The Powerful Humanism of Garry Winogrand’s Colour Photographs
At the Brooklyn Museum, a landmark exhibition of never-before-seen photographs captures a rich spectrum of postwar American life
At the Brooklyn Museum, a landmark exhibition of never-before-seen photographs captures a rich spectrum of postwar American life
It’s hard to imagine now the degree to which colour photography was vilified in the fine arts circles of last century. As Kodachrome and its successors brought colour process to a wide audience starting in 1935, the format was associated with postwar, low-brow pursuits: rec-room slide shows and birthday party Polaroids, or the glossy travelogues and crass advertising that filled the pages of popular magazines. As the story goes, the mid-century orthodoxy of black and white was only cleaved in the closing years of the 1970s, with William Eggleston’s storied 1976 show at the Museum of Modern Art in New York and modernism itself on the ropes.
What that version misses is that even the most ardent purists delighted in the possibilities of colour and experimented with it accordingly. This is true of fan favourites like Ansel Adams, commissioned by Kodak to use their new film, and also of Garry Winogrand, the patriarch of ‘street photography’, whom MoMA’s John Szarkowski named at the 1967 ‘New Documents’ show as among the three most influential photographers of his generation. The curator celebrated Winogrand’s deft balance of the documentary and the personal; his ability to see the textures of American life, from coast to coast, in all their fine and ‘irrational’ detail. In short, his subject matter was the minutiae and quiet moments of everyday life, but Winogrand’s black and white pictures, shot quickly and culled from thousands of contact sheets, imbued single frames with layers of humanistic resonance.
Twenty-five of such photographs – a controversial image of a mixed-race couple at the Central Park Zoo, or beach dwellers taking shelter under a boardwalk – appear in the exhibition ‘Garry Winogrand: Color’, at the Brooklyn Museum, the first major project there by its new curator of photography, Drew Sawyer. As the title suggests, however, Winogrand’s colour work from the 1950s and ’60s is front and centre, and audiences are greeted in the first gallery by an old-fashioned carousel projector, whirring and clicking as haloed images make their hypnotic advance on a nearby wall. The photographer made more than 45,000 such slides over a 20-year period, from which Sawyer selected over 400, emblematic of Winogrand’s established subject matter: the changing surfaces of mid-century America, the small absurdities and grandiosities of fellow humans, the beauty of women, the promise of travel.

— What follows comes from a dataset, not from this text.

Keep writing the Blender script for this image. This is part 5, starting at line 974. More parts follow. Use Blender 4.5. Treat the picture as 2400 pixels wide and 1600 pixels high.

Most of this is presented in large-scale digital projection across eight banks of screens. Roughly chronological, they pair landscape and vertical aspects, enlarging Winogrand’s otherwise minute portraits to the sumptuous scale of Baroque painting. This immersive setup invites slow looking, as the bit players of daily life – their private moments of bemusement or sorrow, their leisure, their labour – take on a monumental cast.
On one level, this show is important because it occasioned research into the massive archive of material that Winogrand left behind upon his death in 1984 at the age of 56. By bringing these works to a wider audience, ‘Color’ decisively complicates canonical photographic history, blurring the boundaries between high and low, the popular and the refined – connecting Winogrand to a younger generation that includes Nan Goldin and Lyle Ashton Harris. This decentering is also a geographic one, as the exhibition directs our attention away from the avenues of New York, toward different centres of American life, illustrated by the jet-age spandrels of LAX’s ’60s-era ‘Theme Building’, or jubilant onlookers at a rodeo.
Winogrand won a Guggenheim Fellowship in 1964, and the colour rolls from the ensuing road trip yielded a radiant tapestry that brings to life a turbulent era. Throughout the show, Winogrand’s images touch on grand themes through the plenitude of the human form; the camera lingers without judgment on the young and the old, manicured and slovenly bodies alike. Strikingly, the shift from black and white reveals the rich spectrum of skin that Winogrand found in his postwar America, a place of beautiful brown and peach tones, framed by the deep green of a swimsuit or the glaring red of an overcoat.
Colour photography was long maligned for its popular reach and its garish pleasures. A landmark exhibition seductively executed, ‘Garry Winogrand: Color’ revels in both.
Main image: Garry Winogrand, ‘Garry Winogrand: Color’, 2019, exhibition view
‘Garry Winogrand: Color’ runs at the Brooklyn Museum in New York, USA, through 8 December 2019.